• Stated exercise:
Return each line of the material verbatim.

• Data shown:
┌──
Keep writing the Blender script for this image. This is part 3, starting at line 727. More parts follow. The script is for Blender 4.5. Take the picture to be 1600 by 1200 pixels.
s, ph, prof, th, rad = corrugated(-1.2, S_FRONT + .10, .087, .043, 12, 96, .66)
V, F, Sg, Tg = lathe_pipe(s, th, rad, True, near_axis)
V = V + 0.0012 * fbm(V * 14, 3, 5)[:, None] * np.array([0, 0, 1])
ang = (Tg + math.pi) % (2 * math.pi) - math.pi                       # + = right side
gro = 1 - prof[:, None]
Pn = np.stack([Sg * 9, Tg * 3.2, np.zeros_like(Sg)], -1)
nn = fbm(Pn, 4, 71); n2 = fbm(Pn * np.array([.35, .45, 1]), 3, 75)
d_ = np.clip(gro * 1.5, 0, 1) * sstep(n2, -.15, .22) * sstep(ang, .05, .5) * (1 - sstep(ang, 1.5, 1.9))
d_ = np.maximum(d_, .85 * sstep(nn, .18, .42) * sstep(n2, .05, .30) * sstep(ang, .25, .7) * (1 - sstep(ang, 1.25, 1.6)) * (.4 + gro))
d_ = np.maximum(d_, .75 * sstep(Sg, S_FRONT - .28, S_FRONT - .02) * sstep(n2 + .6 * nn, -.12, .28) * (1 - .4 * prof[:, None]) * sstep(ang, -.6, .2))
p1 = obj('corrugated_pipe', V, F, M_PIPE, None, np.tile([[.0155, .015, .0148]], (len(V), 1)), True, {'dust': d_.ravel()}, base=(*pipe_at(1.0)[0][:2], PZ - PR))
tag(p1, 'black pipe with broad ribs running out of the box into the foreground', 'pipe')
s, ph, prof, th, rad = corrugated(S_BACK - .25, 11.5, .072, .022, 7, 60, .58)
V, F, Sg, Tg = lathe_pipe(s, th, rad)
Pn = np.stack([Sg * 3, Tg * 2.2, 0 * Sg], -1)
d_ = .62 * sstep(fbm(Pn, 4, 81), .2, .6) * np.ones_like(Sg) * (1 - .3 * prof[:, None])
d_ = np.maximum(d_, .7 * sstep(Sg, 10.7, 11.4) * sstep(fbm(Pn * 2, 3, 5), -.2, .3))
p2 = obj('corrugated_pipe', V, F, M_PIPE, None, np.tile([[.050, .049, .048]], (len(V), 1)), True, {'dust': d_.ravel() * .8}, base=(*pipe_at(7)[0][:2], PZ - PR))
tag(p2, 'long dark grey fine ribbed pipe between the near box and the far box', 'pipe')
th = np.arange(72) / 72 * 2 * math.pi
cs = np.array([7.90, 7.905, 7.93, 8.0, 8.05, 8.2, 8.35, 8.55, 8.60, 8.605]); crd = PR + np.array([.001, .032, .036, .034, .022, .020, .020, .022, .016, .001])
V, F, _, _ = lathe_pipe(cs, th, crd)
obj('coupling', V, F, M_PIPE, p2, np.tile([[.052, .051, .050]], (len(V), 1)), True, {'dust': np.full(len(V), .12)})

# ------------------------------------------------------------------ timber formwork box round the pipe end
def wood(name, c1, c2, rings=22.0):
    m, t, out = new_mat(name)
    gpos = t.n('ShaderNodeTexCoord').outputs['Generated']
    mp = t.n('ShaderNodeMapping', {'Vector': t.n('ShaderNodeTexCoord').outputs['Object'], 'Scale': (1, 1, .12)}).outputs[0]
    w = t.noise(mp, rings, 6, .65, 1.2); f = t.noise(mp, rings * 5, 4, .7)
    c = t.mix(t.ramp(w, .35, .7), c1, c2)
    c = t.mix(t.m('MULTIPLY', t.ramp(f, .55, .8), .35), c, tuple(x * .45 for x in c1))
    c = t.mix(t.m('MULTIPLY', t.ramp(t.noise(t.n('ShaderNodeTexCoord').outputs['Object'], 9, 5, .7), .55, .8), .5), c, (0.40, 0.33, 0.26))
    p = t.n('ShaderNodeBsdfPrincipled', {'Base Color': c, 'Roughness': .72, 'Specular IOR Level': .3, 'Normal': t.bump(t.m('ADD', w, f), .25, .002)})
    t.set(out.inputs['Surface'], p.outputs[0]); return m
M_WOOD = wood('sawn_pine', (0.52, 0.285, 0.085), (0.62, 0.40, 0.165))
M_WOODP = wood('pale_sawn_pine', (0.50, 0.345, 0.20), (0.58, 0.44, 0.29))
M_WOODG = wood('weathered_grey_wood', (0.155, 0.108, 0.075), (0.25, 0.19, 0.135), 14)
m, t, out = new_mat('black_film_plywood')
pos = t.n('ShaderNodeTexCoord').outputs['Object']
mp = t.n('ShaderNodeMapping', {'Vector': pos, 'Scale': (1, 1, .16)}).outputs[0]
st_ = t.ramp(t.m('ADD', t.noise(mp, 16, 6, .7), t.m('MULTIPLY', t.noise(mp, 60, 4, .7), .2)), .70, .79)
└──
• Task solution:
Keep writing the Blender script for this image. This is part 3, starting at line 727. More parts follow. The script is for Blender 4.5. Take the picture to be 1600 by 1200 pixels.
s, ph, prof, th, rad = corrugated(-1.2, S_FRONT + .10, .087, .043, 12, 96, .66)
V, F, Sg, Tg = lathe_pipe(s, th, rad, True, near_axis)
V = V + 0.0012 * fbm(V * 14, 3, 5)[:, None] * np.array([0, 0, 1])
ang = (Tg + math.pi) % (2 * math.pi) - math.pi                       # + = right side
gro = 1 - prof[:, None]
Pn = np.stack([Sg * 9, Tg * 3.2, np.zeros_like(Sg)], -1)
nn = fbm(Pn, 4, 71); n2 = fbm(Pn * np.array([.35, .45, 1]), 3, 75)
d_ = np.clip(gro * 1.5, 0, 1) * sstep(n2, -.15, .22) * sstep(ang, .05, .5) * (1 - sstep(ang, 1.5, 1.9))
d_ = np.maximum(d_, .85 * sstep(nn, .18, .42) * sstep(n2, .05, .30) * sstep(ang, .25, .7) * (1 - sstep(ang, 1.25, 1.6)) * (.4 + gro))
d_ = np.maximum(d_, .75 * sstep(Sg, S_FRONT - .28, S_FRONT - .02) * sstep(n2 + .6 * nn, -.12, .28) * (1 - .4 * prof[:, None]) * sstep(ang, -.6, .2))
p1 = obj('corrugated_pipe', V, F, M_PIPE, None, np.tile([[.0155, .015, .0148]], (len(V), 1)), True, {'dust': d_.ravel()}, base=(*pipe_at(1.0)[0][:2], PZ - PR))
tag(p1, 'black pipe with broad ribs running out of the box into the foreground', 'pipe')
s, ph, prof, th, rad = corrugated(S_BACK - .25, 11.5, .072, .022, 7, 60, .58)
V, F, Sg, Tg = lathe_pipe(s, th, rad)
Pn = np.stack([Sg * 3, Tg * 2.2, 0 * Sg], -1)
d_ = .62 * sstep(fbm(Pn, 4, 81), .2, .6) * np.ones_like(Sg) * (1 - .3 * prof[:, None])
d_ = np.maximum(d_, .7 * sstep(Sg, 10.7, 11.4) * sstep(fbm(Pn * 2, 3, 5), -.2, .3))
p2 = obj('corrugated_pipe', V, F, M_PIPE, None, np.tile([[.050, .049, .048]], (len(V), 1)), True, {'dust': d_.ravel() * .8}, base=(*pipe_at(7)[0][:2], PZ - PR))
tag(p2, 'long dark grey fine ribbed pipe between the near box and the far box', 'pipe')
th = np.arange(72) / 72 * 2 * math.pi
cs = np.array([7.90, 7.905, 7.93, 8.0, 8.05, 8.2, 8.35, 8.55, 8.60, 8.605]); crd = PR + np.array([.001, .032, .036, .034, .022, .020, .020, .022, .016, .001])
V, F, _, _ = lathe_pipe(cs, th, crd)
obj('coupling', V, F, M_PIPE, p2, np.tile([[.052, .051, .050]], (len(V), 1)), True, {'dust': np.full(len(V), .12)})

# ------------------------------------------------------------------ timber formwork box round the pipe end
def wood(name, c1, c2, rings=22.0):
    m, t, out = new_mat(name)
    gpos = t.n('ShaderNodeTexCoord').outputs['Generated']
    mp = t.n('ShaderNodeMapping', {'Vector': t.n('ShaderNodeTexCoord').outputs['Object'], 'Scale': (1, 1, .12)}).outputs[0]
    w = t.noise(mp, rings, 6, .65, 1.2); f = t.noise(mp, rings * 5, 4, .7)
    c = t.mix(t.ramp(w, .35, .7), c1, c2)
    c = t.mix(t.m('MULTIPLY', t.ramp(f, .55, .8), .35), c, tuple(x * .45 for x in c1))
    c = t.mix(t.m('MULTIPLY', t.ramp(t.noise(t.n('ShaderNodeTexCoord').outputs['Object'], 9, 5, .7), .55, .8), .5), c, (0.40, 0.33, 0.26))
    p = t.n('ShaderNodeBsdfPrincipled', {'Base Color': c, 'Roughness': .72, 'Specular IOR Level': .3, 'Normal': t.bump(t.m('ADD', w, f), .25, .002)})
    t.set(out.inputs['Surface'], p.outputs[0]); return m
M_WOOD = wood('sawn_pine', (0.52, 0.285, 0.085), (0.62, 0.40, 0.165))
M_WOODP = wood('pale_sawn_pine', (0.50, 0.345, 0.20), (0.58, 0.44, 0.29))
M_WOODG = wood('weathered_grey_wood', (0.155, 0.108, 0.075), (0.25, 0.19, 0.135), 14)
m, t, out = new_mat('black_film_plywood')
pos = t.n('ShaderNodeTexCoord').outputs['Object']
mp = t.n('ShaderNodeMapping', {'Vector': pos, 'Scale': (1, 1, .16)}).outputs[0]
st_ = t.ramp(t.m('ADD', t.noise(mp, 16, 6, .7), t.m('MULTIPLY', t.noise(mp, 60, 4, .7), .2)), .70, .79)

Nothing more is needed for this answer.